The Search is Over Part 2

Which leads to the Eleventh Commandment: Thou shalt not defraud thyself.

Like I mentioned before, Naomi knew that although Boaz was willing to step in as Ruth's kinsman redeemer, there was the possibility of another man who was an even closer kinsman redeemer. Naomi wanted to protect Ruth from allowing her "heart to race ahead into disappointment in case the circumstances did not go as assumed."

Ditches of discontentment are where I have lived for far too long desperately clutching my supposedly innocent defrauding ways. It is so easy to be defrauded by guys, friends, and especially oneself if we are not alert to the ways this happens. Herein lies probably one of my greatest struggles, and one in which I will probably always battle. "Some women are so emotionally scarred from falling into such a ditch that it literally takes them years to recover and rediscover the capacity to trust any male in their life."

When I first read about "defrauding," I immediately thought that I don't really know what it is, but that doesn't happen to me. Oh how I didn't realize how wrong I was. I have spent the majority of my life defrauding myself and never recognizing it for what it is.
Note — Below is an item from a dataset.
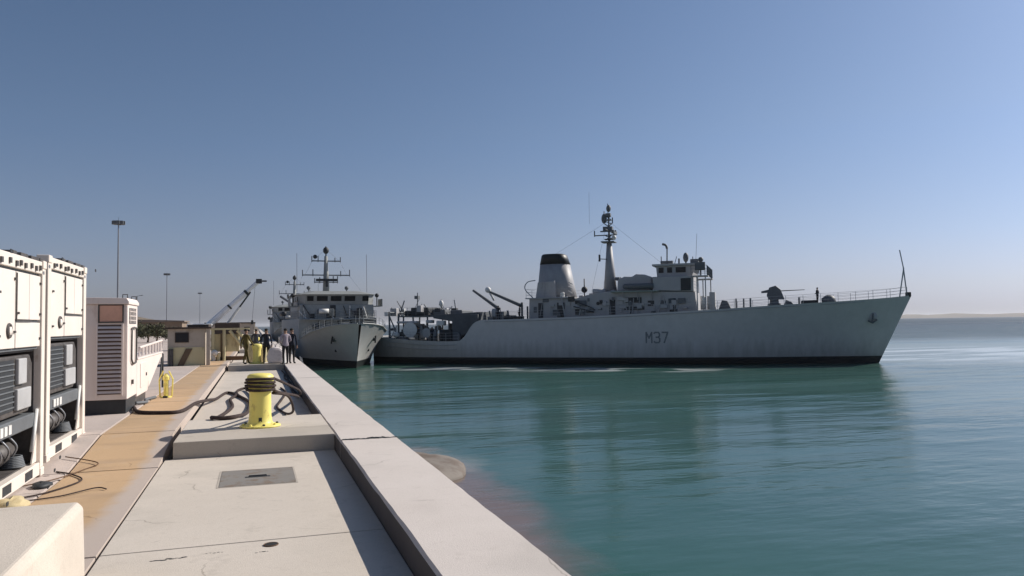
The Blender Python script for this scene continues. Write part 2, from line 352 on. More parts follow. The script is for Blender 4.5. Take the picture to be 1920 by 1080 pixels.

Bear with me as I give a little history. Once upon a time, there was this girl who befriended this boy. She basically committed herself to being whatever he needed ... a friend, a chauffeur, a mother-figure, a girl. She dropped everything for him, drove him everywhere, and gave him everything she had. Unfortunately for her, the boy only ever saw her as a friend. The girl has found the one-way ticket to the friend/mother zone where she lived. This however did not stop her from dreaming of the day that the boy would realize that she was the one he wanted to be with, that she was the one he cared for. The girl's lack of control over her imagination and "prenuptial fantasies" led her straight into deception and ultimately ruined the entire friendship. The boy and girl never recovered the friendship and are no more than strangers today.

An important method of limiting your own self-defrauding is through daily discipline over "prenuptial fantasies." Such fantasies may provide you an escape from monotonous reality, but these moments are dangerous. They will aggravate your struggle for contentment because they are not innocent daydreams, but an attack on your godly contentment. You may be so used to daily fantasies that you might not even realize when you begin daydreaming again about your prince. Often a single woman's struggle with contentment can be traced back to her fantasies more than to her frustrating circumstances. Just think for a moment about three words from Second Corinthians 10:5: "Casting down imaginations." Fantasizing about a future with a guy you have been watching in Sunday school or at word is nothing more than your very active imagination. What should you do when you start daydreaming about a guy you've never dated or even formally met? You must take your thoughts to Jesus and leave them in His capable hands. This daily discipline of taking your fantasies to Jesus is the foundation for your future as a contented woman, whether you are married or single. Right now they are just prenuptial fantasies, but when you are married, those fantasies about other men could continue. Lack of discipline in the area of "casting down imaginations" may result in self-defrauding and needless discontentment.

Again, very sorry for the long quote, but it seriously just smacked me right in the face. I can't even tell you how often I catch myself in these absurd daydreams which are ultimately defrauding my heart and my mind. There are far, far too many examples of how self-defrauding has wreaked havoc in my life and my heart for me to even begin sharing about them, but the important thing for me is to hand this over to God and be aware of situations that could cause me to fall into these ditches of discontentment.

It's no mystery that I am a very prideful person. If I am carrying something heavy and someone offers to take it for me or help, I will respectfully decline even if I need the help. I'm usually too prideful to admit that I need help, that I'm scared, that I'm hurting, or that I might just possibly fail at something. My pride is the #1 thing that keeps me from being as forward with my faith as I should be or stopping on the side of the road to offer someone a ride or even just doing something that God is telling me to do that is completely unexpected and not normal. Cue my pride. It has always been one of my greatest problems to overcome my stubborn pride, and once again, my pride has reared its ugly head. The basis of my discontentment falls on my ridiculous pride. My pride tells me that I deserve this. I deserve to have a husband, a family, a house, a career, and with this pride comes the idea that God must have messed up somewhere ... that He must have fallen asleep and forgotten to give me exactly what I deserve. I'm sure God would just love to give me a nice swift kick in the butt sometimes, and I can't say that I would blame Him. I have this prideful assumption that I am getting jipped out of the life that I deserve which leads to little ME arguing with big GOD about what is best. Who do I think I am? Seriously, I am basically discounting so many promises God has made me ... that He loves me, He has plans for me, He will carry me, He will protect me, He alone brings contentment.

"Exchange your pride for Jesus' strength so you may accept whatever assignment [God] has for you from this moment forward."